Short exercise: From the listing below, extract each line containing the string "that".

Record list:
╔══
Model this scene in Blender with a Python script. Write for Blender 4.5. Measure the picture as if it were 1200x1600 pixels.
╚══
╔══
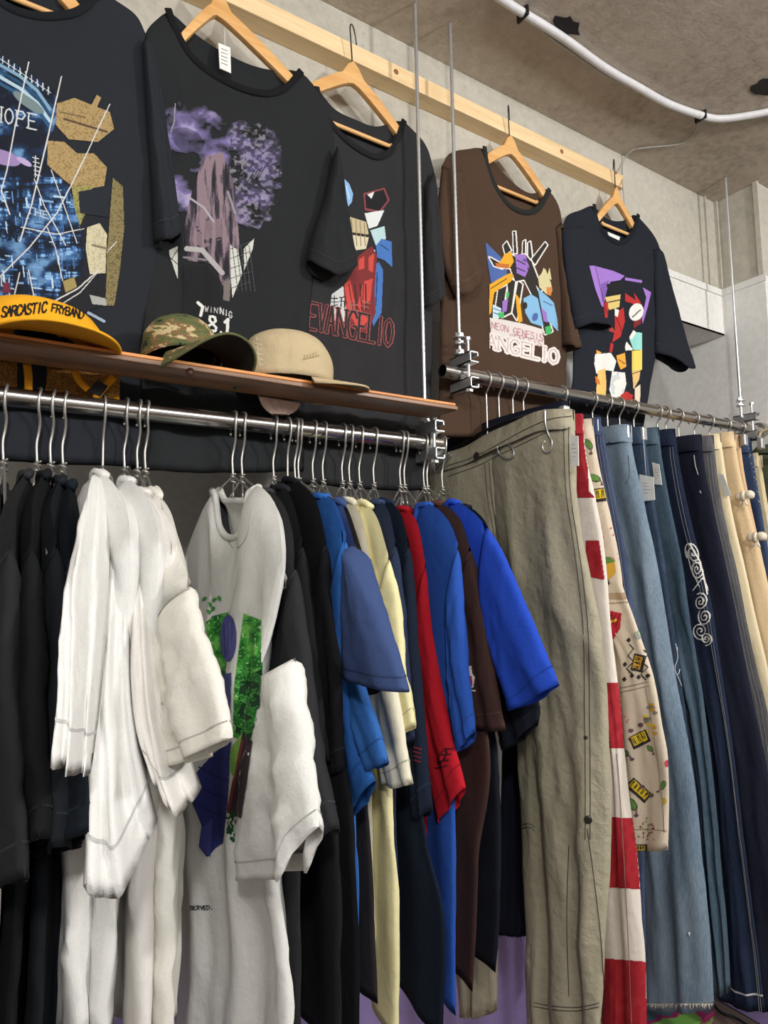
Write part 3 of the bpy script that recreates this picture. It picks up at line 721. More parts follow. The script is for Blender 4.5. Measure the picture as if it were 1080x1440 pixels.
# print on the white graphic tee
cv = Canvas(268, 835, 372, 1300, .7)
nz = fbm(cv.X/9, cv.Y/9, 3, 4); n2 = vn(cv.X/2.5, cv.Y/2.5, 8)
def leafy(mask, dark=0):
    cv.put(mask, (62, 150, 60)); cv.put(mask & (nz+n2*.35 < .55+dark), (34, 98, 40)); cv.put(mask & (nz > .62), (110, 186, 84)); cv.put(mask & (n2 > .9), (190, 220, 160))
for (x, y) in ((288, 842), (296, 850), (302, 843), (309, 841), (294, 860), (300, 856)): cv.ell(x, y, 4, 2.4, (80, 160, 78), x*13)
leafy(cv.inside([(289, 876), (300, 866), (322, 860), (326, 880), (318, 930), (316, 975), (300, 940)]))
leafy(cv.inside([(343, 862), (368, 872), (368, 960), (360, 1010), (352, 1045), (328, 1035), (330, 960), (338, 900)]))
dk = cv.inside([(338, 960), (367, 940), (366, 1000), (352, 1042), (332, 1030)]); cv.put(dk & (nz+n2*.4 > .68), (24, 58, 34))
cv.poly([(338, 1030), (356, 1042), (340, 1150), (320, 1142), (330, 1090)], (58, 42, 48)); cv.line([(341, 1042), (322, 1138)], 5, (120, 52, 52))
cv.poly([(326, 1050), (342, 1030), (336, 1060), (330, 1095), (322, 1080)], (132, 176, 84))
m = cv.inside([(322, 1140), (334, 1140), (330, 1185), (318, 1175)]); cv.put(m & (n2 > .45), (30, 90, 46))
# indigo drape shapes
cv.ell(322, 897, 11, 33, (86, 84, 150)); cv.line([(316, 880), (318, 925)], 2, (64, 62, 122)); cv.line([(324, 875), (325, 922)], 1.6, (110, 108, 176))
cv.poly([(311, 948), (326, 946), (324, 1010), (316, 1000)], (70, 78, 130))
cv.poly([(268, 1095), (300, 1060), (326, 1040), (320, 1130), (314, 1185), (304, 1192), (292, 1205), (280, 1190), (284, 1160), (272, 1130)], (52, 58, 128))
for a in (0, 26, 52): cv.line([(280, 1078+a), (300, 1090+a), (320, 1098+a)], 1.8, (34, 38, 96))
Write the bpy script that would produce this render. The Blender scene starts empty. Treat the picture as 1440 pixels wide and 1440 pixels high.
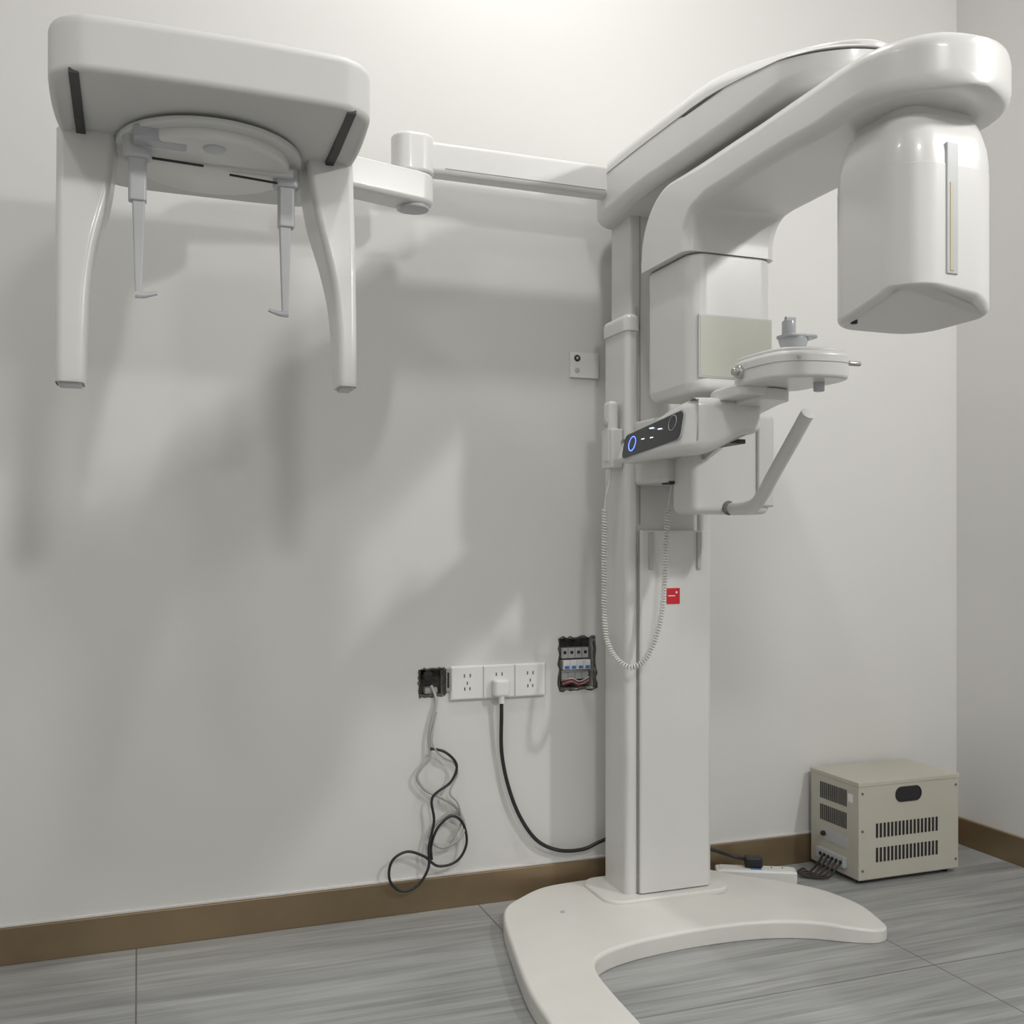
╚══
╔══
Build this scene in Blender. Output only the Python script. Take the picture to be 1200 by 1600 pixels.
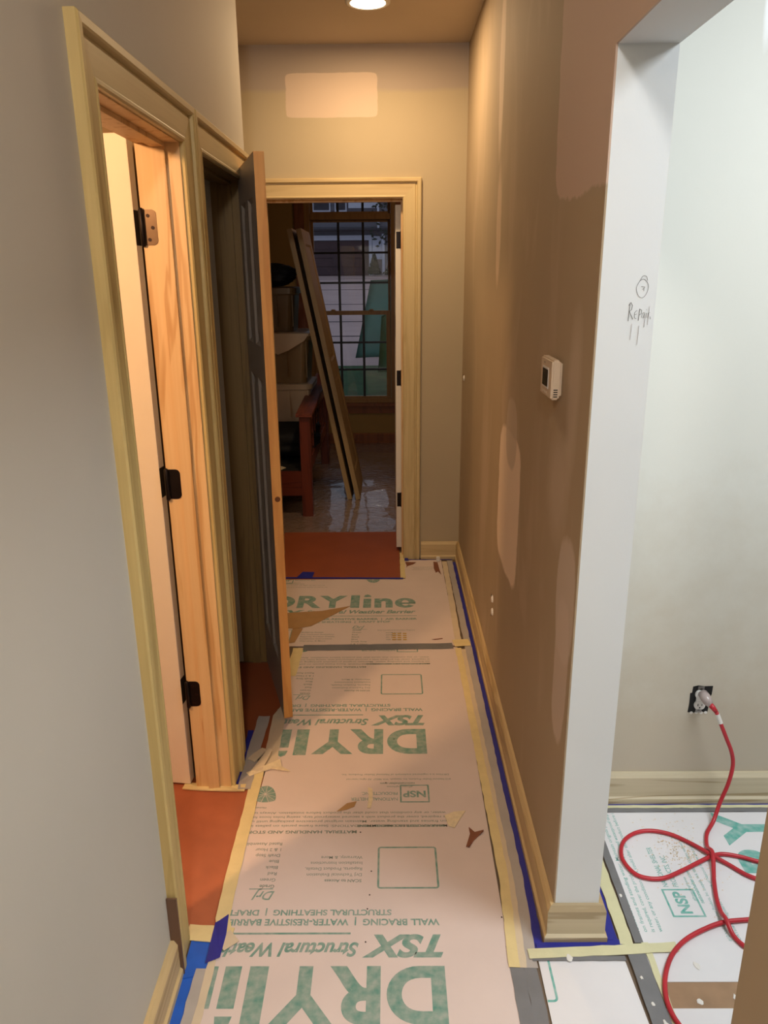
╚══
Response to this task:
Write part 3 of the bpy script that recreates this picture. It picks up at line 721. More parts follow. The script is for Blender 4.5. Measure the picture as if it were 1080x1440 pixels.
Write the bpy script that would produce this render. The Blender scene starts empty. Treat the picture as 1440 pixels wide and 1440 pixels high.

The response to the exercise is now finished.